By the middle of the decade Progressive Country dominated the music scene here and garnered reputation as a place of musical alchemy, amalgamating such disparate musical forms as folk, traditional Country, and 70s rock into an original and dynamic musical form that became a cultural anomaly, definitive of the music flowing from the capitol of Texas. In the teeth of this Antone’s set up a blues shop on Sixth Street, then a skid row. With reverence and somewhat defiant of that establishment, in 1975 this orthodox blues chapel was set up among the PC cathedrals. With the passing of the decade that dynamic changed.

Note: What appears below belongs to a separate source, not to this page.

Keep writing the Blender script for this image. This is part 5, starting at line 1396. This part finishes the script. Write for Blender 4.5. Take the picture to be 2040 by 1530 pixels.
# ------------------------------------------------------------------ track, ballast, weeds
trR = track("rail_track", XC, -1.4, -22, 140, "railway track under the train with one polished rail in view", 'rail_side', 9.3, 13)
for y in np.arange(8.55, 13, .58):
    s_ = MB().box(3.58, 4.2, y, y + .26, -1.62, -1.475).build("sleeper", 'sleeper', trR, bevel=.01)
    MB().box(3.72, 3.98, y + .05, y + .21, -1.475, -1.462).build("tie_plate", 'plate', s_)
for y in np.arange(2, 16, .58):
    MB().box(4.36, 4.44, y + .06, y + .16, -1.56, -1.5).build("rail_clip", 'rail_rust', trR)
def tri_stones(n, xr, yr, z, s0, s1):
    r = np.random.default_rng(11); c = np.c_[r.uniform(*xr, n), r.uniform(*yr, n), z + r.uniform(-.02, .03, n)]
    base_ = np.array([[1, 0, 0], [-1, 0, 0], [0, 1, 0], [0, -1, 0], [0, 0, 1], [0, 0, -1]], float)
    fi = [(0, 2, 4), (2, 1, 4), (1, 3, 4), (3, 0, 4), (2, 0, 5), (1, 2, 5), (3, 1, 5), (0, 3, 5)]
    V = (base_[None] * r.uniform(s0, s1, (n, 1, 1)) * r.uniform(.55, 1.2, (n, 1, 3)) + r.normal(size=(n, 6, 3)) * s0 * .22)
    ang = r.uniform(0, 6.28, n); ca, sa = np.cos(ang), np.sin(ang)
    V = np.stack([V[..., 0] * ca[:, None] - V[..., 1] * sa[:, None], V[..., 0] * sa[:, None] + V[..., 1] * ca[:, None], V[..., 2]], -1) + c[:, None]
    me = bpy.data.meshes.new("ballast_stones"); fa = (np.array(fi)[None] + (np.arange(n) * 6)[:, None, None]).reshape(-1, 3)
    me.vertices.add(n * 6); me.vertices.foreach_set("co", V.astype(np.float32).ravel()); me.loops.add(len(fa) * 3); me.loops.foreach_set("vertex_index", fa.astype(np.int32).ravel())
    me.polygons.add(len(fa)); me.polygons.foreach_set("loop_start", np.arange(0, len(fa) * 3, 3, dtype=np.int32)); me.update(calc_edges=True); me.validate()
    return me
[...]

By 1980 progressive Country had dispersed with centers in California, Georgia and Alabama among others, diluting its exclusive Austin connection. The Armadillo had closed on New Years Day 1981, with the Texas Opry House taking up the slack as the top-dog venue. By this time a significant blues community had sprung up around Antone’s and was growing in diversity and sophistication, spurning new blues clubs. Oil money was pouring in, and transforming a college town rapidly into a city; soon downtown development and the incipient formation of an entertainment district on Sixth forced Antone’s to a new location far north of downtown. This change in location precipitated a change in character, where establishment Country acts increasingly found a home in the blues house. Besides the Nashville acts, Antone’s opened its doors to the local progressive Country talent as well. It was a change of booking, not attitude; Clifford had always respected this music and as their venues dwindled he brought them into his club. And so it was with Asleep at the Wheel.

This gig inaugurated that trend and many celebrated singer-songwriters were attendant that night. Bob Livingston and John Inmon of the Lost Gonzo Band were there, as was Townes Van Zandt, and Blaze Foley. But perhaps the most notable musician in the audience that night was Doug Sahm. The San Antonio native had been making music all his life, and building on his local successes, he and his band had gained national fame and success in the 1960s by adopting a quasi-British persona as the Sir Douglas Quintet. Their hit Mendocino spoke to a connection with San Francisco and its signature psychedelic sound of the late 60s. It all fell out in the early 70s as Sahm returned to his roots in Texas and began another re-invention of himself. As both a component and driving force in Austin music, he was in the audience that night. He and Clifford became fast friends and he became a part of the fabric of the club. And this show was when that all began.